Things will only get better in October with the opening
of the Portland Art Museum's Center for Modern and Contemporary
Art.
Actually, before the latest wakeup call, Portland
wasn't always sleepy. Back in the late 1800s and early 1900s it
was a creepy place where you might enjoy a drink and then suddenly
wake up with a headache on a ship bound for Shanghai. Back in
the early 1900s (when Seattle was clearly giant steps behind)
the West Hills grandees were collecting Monet, Gauguin, Picasso
and Brancusi. They built a museum, hosted the armory show as it
traveled and apparently knew legendary art dealer Curt Valentin
well enough to receive a nice Ernst Ludwig Kirchner painting as
a gift.
Now the new condos, restaurants and art boom in town
are creating a new see-and-be-seen cultural transparency in the
city.
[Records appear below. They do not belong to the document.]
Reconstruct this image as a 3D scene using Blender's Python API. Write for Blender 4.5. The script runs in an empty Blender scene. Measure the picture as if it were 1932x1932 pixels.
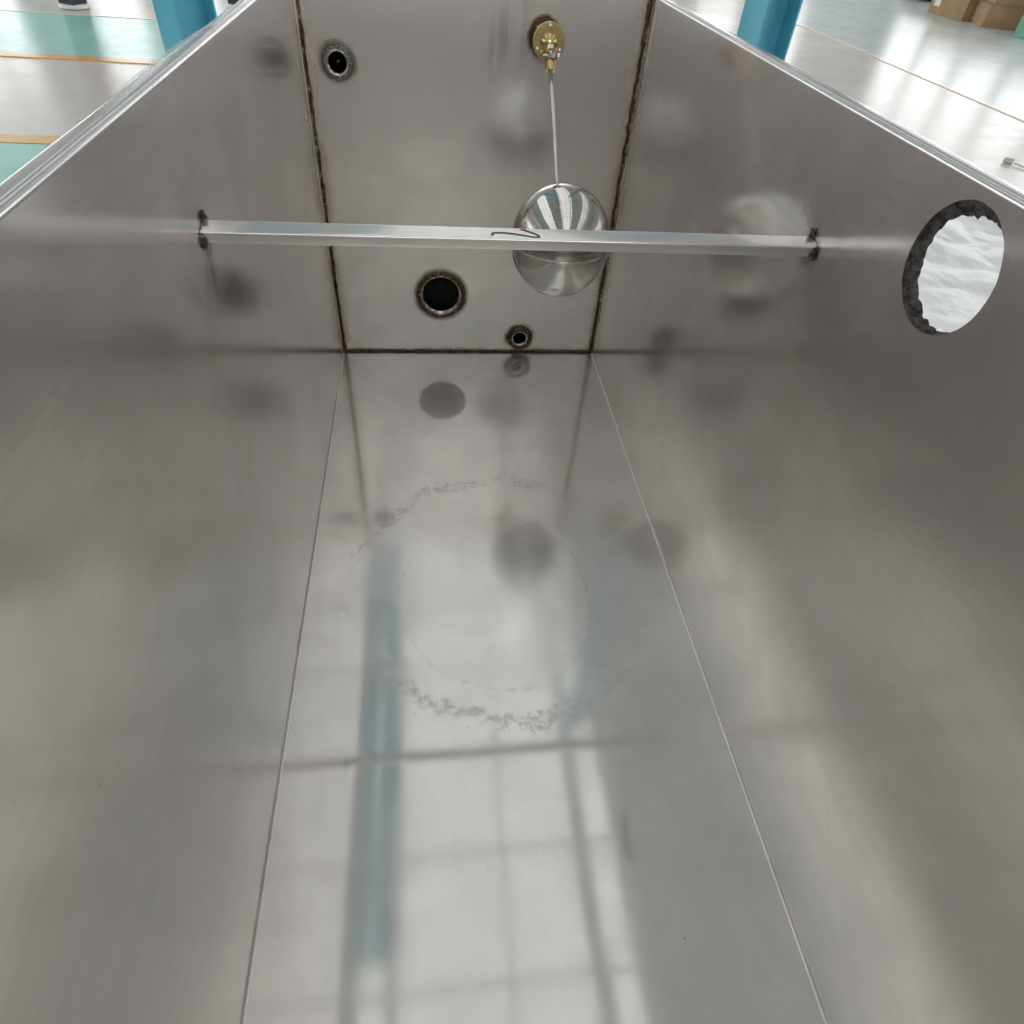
import bpy, bmesh, math, random
from mathutils import Vector, Matrix, noise
random.seed(7)
sc = bpy.context.scene
COL = sc.collection

# ------------------------------------------------------------------ camera
R_ = Vector((0.99255259, -0.10231697, 0.0661104))
U_ = Vector((0.02625576, 0.70963229, 0.70408284))
F_ = Vector((0.1189537, 0.69710347, -0.70703378))
CAM = Vector((-0.09397, -1.36856, 0.82897))
cd = bpy.data.cameras.new('camera')
cd.sensor_width = 36; cd.sensor_height = 36; cd.sensor_fit = 'HORIZONTAL'
cd.lens = 1203.01 / 1932 * 36
cd.clip_start = 0.01; cd.clip_end = 200
cam = bpy.data.objects.new('camera', cd); COL.objects.link(cam)
m = Matrix((R_, U_, -F_)).transposed().to_4x4(); m.translation = CAM
cam.matrix_world = m
sc.camera = cam

# ------------------------------------------------------------------ world, exposure
w = bpy.data.worlds.new('World'); sc.world = w; w.use_nodes = True
w.node_tree.nodes['Background'].inputs[0].default_value = (0.9, 0.95, 1, 1)
w.node_tree.nodes['Background'].inputs[1].default_value = 0.0
ROOF_L, WIN_L = .46, 2.4          # radiance of the daylit roof sheets and of the hall windows
vs = sc.view_settings
vs.view_transform = 'Standard'; vs.look = 'None'; vs.gamma = 1; vs.exposure = 0.42; vs.use_curve_mapping = False
cy = sc.cycles
cy.use_denoising = True; cy.max_bounces = 8; cy.glossy_bounces = 8; cy.diffuse_bounces = 3
cy.use_adaptive_sampling = True; cy.adaptive_threshold = .035; cy.adaptive_min_samples = 16
cy.transmission_bounces = 6; cy.transparent_max_bounces = 8
cy.sample_clamp_indirect = 6; cy.caustics_reflective = True; cy.blur_glossy = 0.15

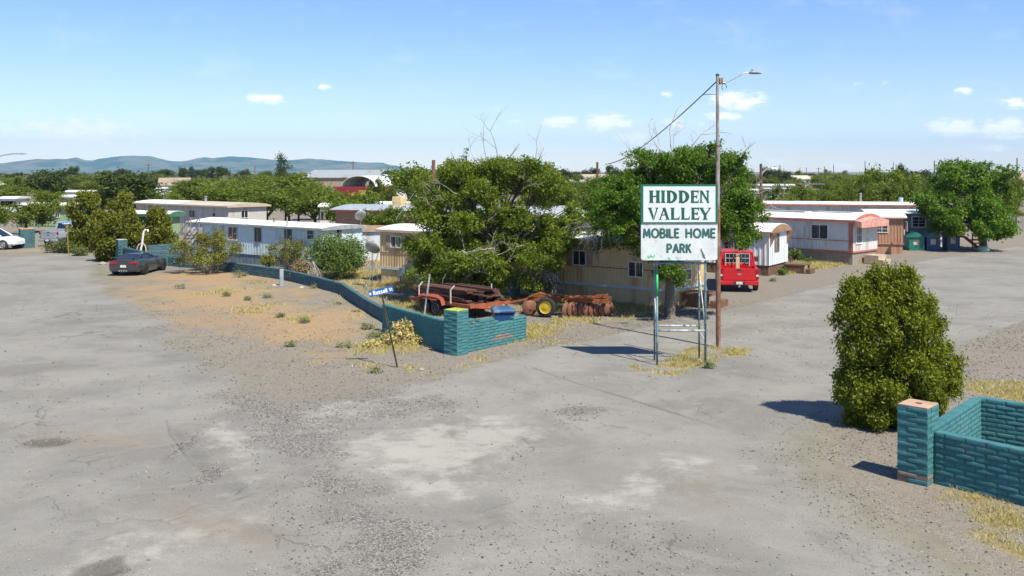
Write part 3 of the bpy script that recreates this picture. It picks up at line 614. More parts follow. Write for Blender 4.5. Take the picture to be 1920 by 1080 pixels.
def rrect(x0, x1, z0, z1, r): return [(x0 + r * (1 - math.cos(a)), z0 + r * (1 - math.sin(a))) for a in (0, .52, 1.05, 1.57)] + [(x1 - r * (1 - math.sin(a)), z0 + r * (1 - math.cos(a))) for a in (0, .52, 1.05, 1.57)] + [(x1 - r * (1 - math.cos(a)), z1 - r * (1 - math.sin(a))) for a in (0, .52, 1.05, 1.57)] + [(x0 + r * (1 - math.sin(a)), z1 - r * (1 - math.cos(a))) for a in (0, .52, 1.05, 1.57)]
mb.prism(rrect(U(968), U(1538), Vz(912), Vz(631), .08), y0, y0 + .05)
low = mb.build('lower_panel', M_SIGNW2, rt)
mb = MB(); stroke_text(mb, 'MOBILE', U(988), U(1252), Vz(742), 62 * kx, .037, y0, .2); mb.build('lettering', M_LETF, low); mb = MB(); stroke_text(mb, 'HOME', U(1305), U(1523), Vz(742), 62 * kx, .037, y0, .2); mb.build('lettering', M_LETF, low); mb = MB(); stroke_text(mb, 'PARK', U(1164), U(1342), Vz(854), 60 * kx, .037, y0, .2, gap=.24); mb.build('lettering', M_LETF, low)
for zx, zy, a in ((1030, 890, 60), (1040, 880, 95), (1050, 886, 120), (1066, 880, 75), (1172, 898, 85), (1182, 902, 110), (1020, 884, 80)):
    mb = MB(); l = .085; mb.tube([(U(zx) - math.cos(R(a)) * l / 2, y0, Vz(zy) - math.sin(R(a)) * l / 2), (U(zx) + math.cos(R(a)) * l / 2, y0, Vz(zy) + math.sin(R(a)) * l / 2)], [.022, .012], 6, flat=.12); mb.build('paint_mark', M_GREENB, low)
mb = MB()
for zx, zy, r in ((1240, 640, .016), (1236, 646, .012), (1248, 643, .01), (1100, 650, .008), (1480, 865, .01), (1200, 700, .006), (1390, 890, .012), (1310, 905, .016), (1440, 830, .006), (1010, 650, .007)):
    mb = MB(); mb.cyl((U(zx), y0 + .002, Vz(zy)), (U(zx), y0 - .003, Vz(zy)), r, r * .8, 6); mb.build('bullet_hole', mat('dark_hole', (.04, .04, .04), .8), low)

mb = MB(); mb.box(U(965), U(1538), y0 - .03, y0 + .06, Vz(636), Vz(345))
up = mb.build('upper_panel', M_SIGNG, rt)
mb = MB(); mb.box(U(984), U(1521), y0 - .034, y0 - .02, Vz(627), Vz(361)); mb.build('face', M_SIGNW, up)
mb = MB(); YL = y0 - .034
for ch, a, b_ in (('H', 1026, 1108), ('I', 1114, 1148), ('D', 1156, 1238), ('D', 1246, 1328), ('E', 1337, 1396), ('N', 1400, 1478)): serif_letter(mb, ch, U(a), (b_ - a) * kx, Vz(484), 93 * kx, YL)
mb.build('lettering', M_LETD, up); mb = MB()
for ch, a, b_ in (('V', 1018, 1096), ('A', 1100, 1180), ('L', 1187, 1255), ('L', 1264, 1331), ('E', 1341, 1400), ('Y', 1402, 1486)): serif_letter(mb, ch, U(a), (b_ - a) * kx, Vz(609), 90 * kx, YL)
mb.build('lettering', M_LETD, up)

# ---------------------------------------------------------------- lamp pole and its cable
M_RUST = mat('rusty_steel', (.17, .085, .05), .8, var=.35, scale=4, dirt=(.30, .22, .17), dirt_amt=.35, dirt_scale=5, streak=True)
M_PEEL = mat('peeling_grey_pole', (.30, .27, .26), .7, var=.2, scale=3, dirt=(.13, .07, .045), dirt_amt=.45, dirt_scale=4, streak=True)
M_BLACK = mat('black_rubber', (.02, .02, .02), .7); M_GALV = mat('galvanised', (.38, .39, .40), .45, .6, var=.15)
lx, ly = G(1347, 652)
rt = thing('street_lamp', 'tall rusty steel lamp pole with a small arm beside the park sign', 'street lamp', (lx, ly))
ZP = ZA(ly, 142); zc = ZA(ly, 395)
mb = MB(); mb.tube([(0, 0, -.1), (-.01, 0, 2.4), (-.02, 0, zc)], [.088, .085, .083], 14, 0); mb.tube([(-.02, 0, zc), (-.02, 0, zc + .05)], [.095, .095], 14, 0); mb.tube([(-.02, 0, zc + .05), (-.025, 0, ZA(ly, 275))], [.076, .073], 14, 1); mb.tube([(-.025, 0, ZA(ly, 275)), (-.025, 0, ZA(ly, 272))], [.085, .085], 14, 0); mb.tube([(-.025, 0, ZA(ly, 272)), (-.03, 0, ZP)], [.060, .055], 12, 1)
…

Instead of Portlanders traveling to Paris, Parisians have
a reason to visit here.
Even the new Roy Lichtenstein brushstroke sculpture
mocks the very star of the new museum wing, the Greenberg Collection
(which has some good stuff but is in many ways more important
historically than aesthetically).
 |
James
Lavadour in the Henry's lobby. |
In this new Portland, where even the museum can laugh
at itself publicly, it isn't tough to find out who donated what
to which organization.
This is Portland's new philanthropic paradigm shift
toward public support.
(Many newcomers with the means and experience from
bigger cities have sat out of the museum expansion simply because
they want to see what PAM does.)
The change is in effect and instead of the old behind-closed-door
Masonic lodges of the '50s, things have taken on contemporary
transparency and we can tell who collects boring French posters
in the Pearl and who has a good eye for contemporary art.
All this can be done simply by looking in the windows
or paying attention to who buys what at the galleries.
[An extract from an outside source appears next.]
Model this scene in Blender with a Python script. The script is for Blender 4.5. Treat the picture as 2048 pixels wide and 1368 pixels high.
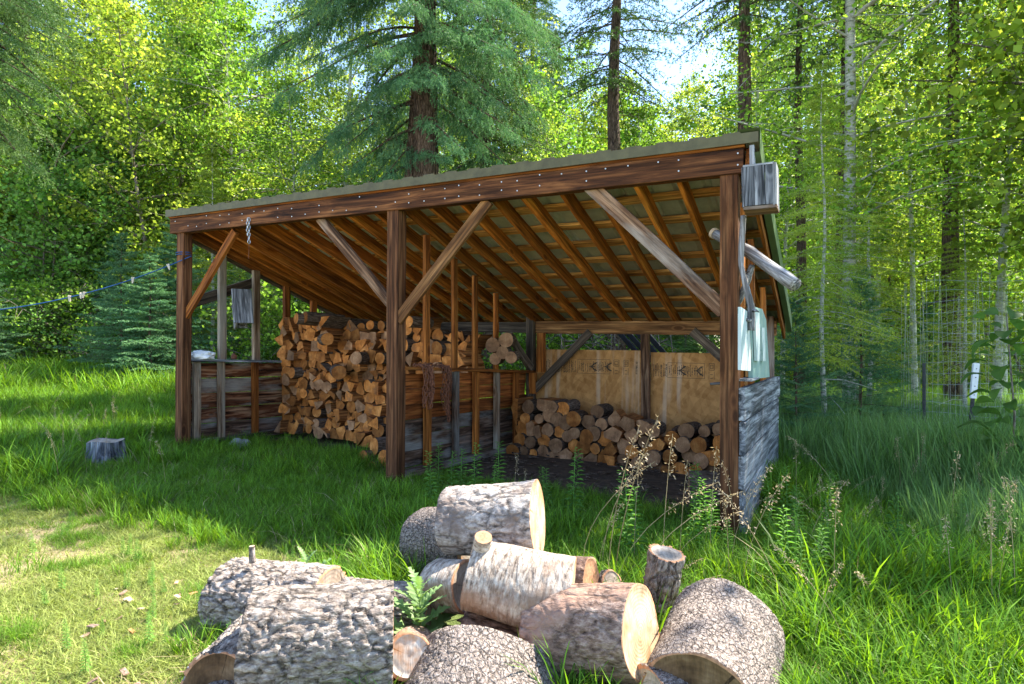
import bpy, math, random
import numpy as np
from mathutils import Vector, Matrix, noise as mn

# ------------------------------------------------------------ scene, camera, sky, sun
sc = bpy.context.scene
for o in list(bpy.data.objects): bpy.data.objects.remove(o)
C = sc.collection
CAMZ = 1.348; F = 1222.0
cam_d = bpy.data.cameras.new('camera'); cam = bpy.data.objects.new('camera', cam_d); C.objects.link(cam)
cam.location = (0, 0, CAMZ); cam.rotation_euler = (math.radians(90), 0, 0)
cam_d.sensor_width = 36; cam_d.lens = F/2048*36; cam_d.clip_start = .05; cam_d.clip_end = 3000
sc.camera = cam
SUN_AZ, SUN_EL = math.radians(63), math.radians(52)     # azimuth from +Y towards +X
SDIR = Vector((math.sin(SUN_AZ)*math.cos(SUN_EL), math.cos(SUN_AZ)*math.cos(SUN_EL), math.sin(SUN_EL)))
world = bpy.data.worlds.new('World'); sc.world = world; world.use_nodes = True
wn = world.node_tree; wn.nodes.clear()
def wnode(t, **k):
    n = wn.nodes.new(t)
    for a, b in k.items(): setattr(n, a, b)
    return n
sky = wnode('ShaderNodeTexSky', sky_type='NISHITA', sun_disc=False, sun_elevation=SUN_EL, sun_rotation=SUN_AZ)
sky.air_density = .9; sky.dust_density = .3; sky.ozone_density = 1.4
tc = wnode('ShaderNodeTexCoord'); mp = wnode('ShaderNodeMapping'); mp.inputs['Scale'].default_value = (1.6, 1.6, 3.2)
nz = wnode('ShaderNodeTexNoise'); nz.inputs['Scale'].default_value = 2.6; nz.inputs['Detail'].default_value = 7
rp = wnode('ShaderNodeValToRGB'); rp.color_ramp.elements[0].position = .56; rp.color_ramp.elements[1].position = .74
mx = wnode('ShaderNodeMix', data_type='RGBA'); mx.inputs[7].default_value = (4.2, 4.4, 4.8, 1)
bg = wnode('ShaderNodeBackground'); bg.inputs['Strength'].default_value = .15
wo = wnode('ShaderNodeOutputWorld')
L = wn.links.new
L(tc.outputs['Generated'], mp.inputs[0]); L(mp.outputs[0], nz.inputs['Vector']); L(nz.outputs['Fac'], rp.inputs[0])
L(rp.outputs[0], mx.inputs[0]); L(sky.outputs[0], mx.inputs[6]); L(mx.outputs[2], bg.inputs[0]); L(bg.outputs[0], wo.inputs[0])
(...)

Even the various high-rise condo lobbies and restaurants
in the Pearl are becoming visual events, like the new Pinnacle
condo or the subtle entrance for the Henry, which sports five
fine James Lavadour paintings.
Still, the better artists in town tend to have more
edge than the dealers and collectors who form this interesting
Bermuda Triangle where gallery art disappears until the artists
(if they are lucky) get displayed in the museum.
Will the collectors get edgier or cheesier?
The good thing about all this cosmopolitan consumption
is that very little stays secret (if you are in the loop). This
organization will lead to bigger things in coming years.
Question is, will the leaders active right now seize
the moment with more glass or go for more creme-colored brick?
Katherine Bovee and Philippe Blanc
Legacy: Boxed Version
PCC Northview Gallery
through Sept. 16
 |
Bovee
and Blanc at the Northview Gallery. |
The most sophisticated August show in Portland was
by the young husband-and-wife team of Katherine Bovee and Philippe
Blanc at PCC Sylvania's wonderful Northview Gallery.
The gallery sports some great brutalist architecture,
characterized by extensive use of cast concrete, glass and two
long white walls that frame a big window. In this setting the
Northview seems to swallow the exhibition whole, but that's part
of its sophisticated charm.
Instead of addressing the space, the numerous cardboard
surrogates for Macintosh computers are clustered in one corner
of the gallery space.
At first I was annoyed with the insular arrangement,
but in time I noticed how the work seemed to ignore the real world
and focus on a series of familiar yet strange contemporary fetishes,
most of which were analogous to computer-geek culture. To further
the pun, geek columns (I mean Greek columns) appear on the idealized
computer screens and hearken back to computer games like "Civilization,"
which fetish the look of Hellenic civilization without exploring
it philosophically.
 |
Legacy:
"Boxed Set" (detail). |
Another contemporary art fetish is the use of cheap
materials, in this case cardboard and clotheslines, as surrogates
for computer plastic and wires.
This use of materials seems to comment on the trope
rather than utilize it and, at first, one wonders if this is just
an uber-chic computer design that only looks like it's made of
cardboard ... sort of like those cell phones with soft-knit covers.
The comment is a kind of academic absurdity. It is
a Dadaist combination where the utility of form is defeated by
focusing on the physical form as a way to nullify the philosophy
that led to the design in the first place.
The end result of "Boxed Set" is an interesting
parallel between ubiquitous Dadaesque currents in contemporary
art (like uselessness and cheap readymade materials) and geek
culture's fetish of nostalgia, be it Greek civilization or outdated
computers.
What does it mean? Ha!
It's really about how subcultures spend their time
and how a very good academic can combine two parallel currents
into something even more absurd while ringing true to daily life.
A more academic show would be read with a simpler, more literal
narrative. But Boxed Version goes further into the roots of obscure
art and geek obsessions and, like the source of the Nile, holds
onto a kind of mythic status as a kind of achievement. Online
we connect to others and network while turning ever more inward
and this fetish of mythic nostalgia seems like a desire to rewrite
history on a personal basis
Despite its appropriateness here, Bovee and Blanc's
next show needs to address the space rather than ignore it.
Still, Boxed Version is a dramatic increase in sophistication
for these two young artists, putting them in league with only
a select few contemporary Portland artists who preserve the enigma
that keeps really challenging art interesting.